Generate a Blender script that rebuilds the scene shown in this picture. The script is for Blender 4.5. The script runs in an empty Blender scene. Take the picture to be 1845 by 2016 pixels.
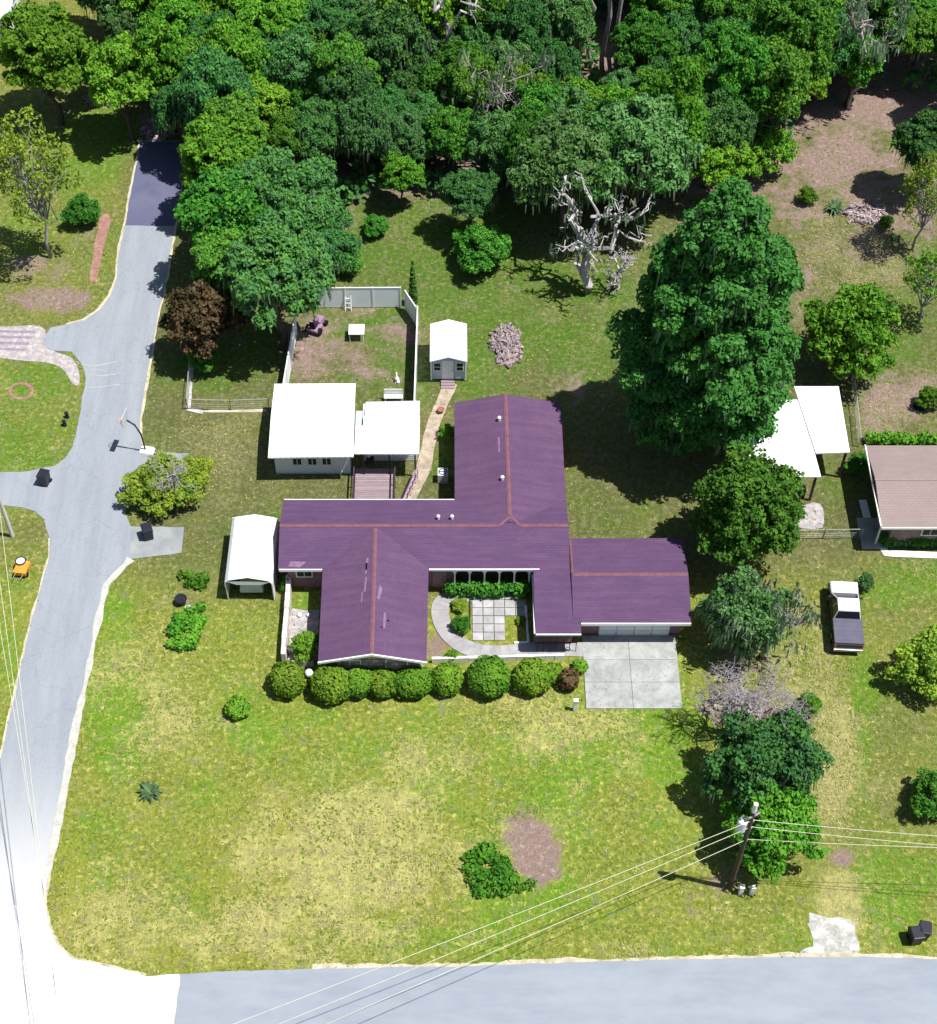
import bpy, bmesh, math, random
import numpy as np
from mathutils import Vector, Matrix

S = bpy.context.scene
COL = S.collection
random.seed(7)
R = math.radians

# ------------------------------------------------------------------ camera, world, sun, exposure
CF, CPX, CPY, CH, CD = 3098., 886., 1500., 78., R(57.2)
cam = bpy.data.cameras.new('camera')
cam.sensor_fit = 'VERTICAL'; cam.sensor_height = 24.0
cam.lens = CF / 2016. * 24.0
cam.shift_y = (CPY - 1008.) / 2016.
cam.shift_x = (922.5 - CPX) / 2016.
cam.clip_start = 1; cam.clip_end = 3000
camo = bpy.data.objects.new('camera', cam); COL.objects.link(camo)
camo.location = (0, 0, CH); camo.rotation_euler = (math.pi / 2 - CD, 0, 0)
S.camera = camo

SUN_DIR = Vector((2.95, -0.75, 6.9)).normalized()
sun_el = math.asin(SUN_DIR.z); sun_az = math.atan2(SUN_DIR.x, SUN_DIR.y)
W = bpy.data.worlds.new('World'); S.world = W; W.use_nodes = True
wn = W.node_tree; bg = wn.nodes['Background']
sky = wn.nodes.new('ShaderNodeTexSky'); sky.sky_type = 'NISHITA'; sky.sun_disc = False
sky.sun_elevation = sun_el; sky.sun_rotation = sun_az
wn.links.new(sky.outputs[0], bg.inputs[0]); bg.inputs[1].default_value = 0.06
sl = bpy.data.lights.new('sun', 'SUN'); sl.energy = 4.8; sl.angle = R(0.5); sl.color = (1, .96, .9)
so = bpy.data.objects.new('sun', sl); COL.objects.link(so)
so.rotation_euler = (-SUN_DIR).to_track_quat('-Z', 'Y').to_euler(); so.location = (30, 40, 60)
S.view_settings.view_transform = 'Standard'; S.view_settings.look = 'None'
S.view_settings.gamma = 1; S.view_settings.use_curve_mapping = False
S.view_settings.exposure = 0.58

# ------------------------------------------------------------------ helpers
def G(x, y, z=0.):
    """picture coordinates (1845 x 2016) -> the point of the place at height z"""
    u = (x - CPX) / CF; v = (y - CPY) / CF
    dy = math.cos(CD) - v * math.sin(CD); dz = -math.sin(CD) - v * math.cos(CD)
    t = (z - CH) / dz
    return Vector((u * t, dy * t, z))

def npx(X, Y, Z=0.):
    f = Y * math.cos(CD) - (Z - CH) * math.sin(CD); up = Y * math.sin(CD) + (Z - CH) * math.cos(CD)
    f = np.where(f < 1, 1, f)
    return CPX + CF * X / f, CPY - CF * up / f

def tag(o, label=None, cat=None, group=None, kind=None):
    if label: o['label'] = label
    if cat: o['category'] = cat
    if group: o['group'] = group
    if kind: o['kind'] = kind
    return o

def thing(name, label, cat, loc=(0, 0, 0), rz=0, group=None):
    o = bpy.data.objects.new(name, None); COL.objects.link(o)
    o.location = loc; o.rotation_euler = (0, 0, rz); o.empty_display_size = .3
    return tag(o, label, cat, group)

def link(name, me, mat=None, parent=None, loc=(0, 0, 0), rz=0):
    o = bpy.data.objects.new(name, me); COL.objects.link(o)
    if mat and not me.materials: me.materials.append(mat)
    if parent: o.parent = parent
    o.location = loc; o.rotation_euler = (0, 0, rz)
    return o

def children(o): return [c for c in bpy.data.objects if c.parent == o]

def copy_tree(o, parent=None):
    c = o.copy(); COL.objects.link(c)
    if parent: c.parent = parent
    for ch in KIDS.get(o.name, []) or children(o): copy_tree(ch, c)
    return c
KIDS = {}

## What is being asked
Please reproduce the listing exactly from its opening line through the line that contains "R = math.radians", both included, with all pictures omitted.

## Written reply
Generate a Blender script that rebuilds the scene shown in this picture. The script is for Blender 4.5. The script runs in an empty Blender scene. Take the picture to be 1845 by 2016 pixels.
import bpy, bmesh, math, random
import numpy as np
from mathutils import Vector, Matrix

S = bpy.context.scene
COL = S.collection
random.seed(7)
R = math.radians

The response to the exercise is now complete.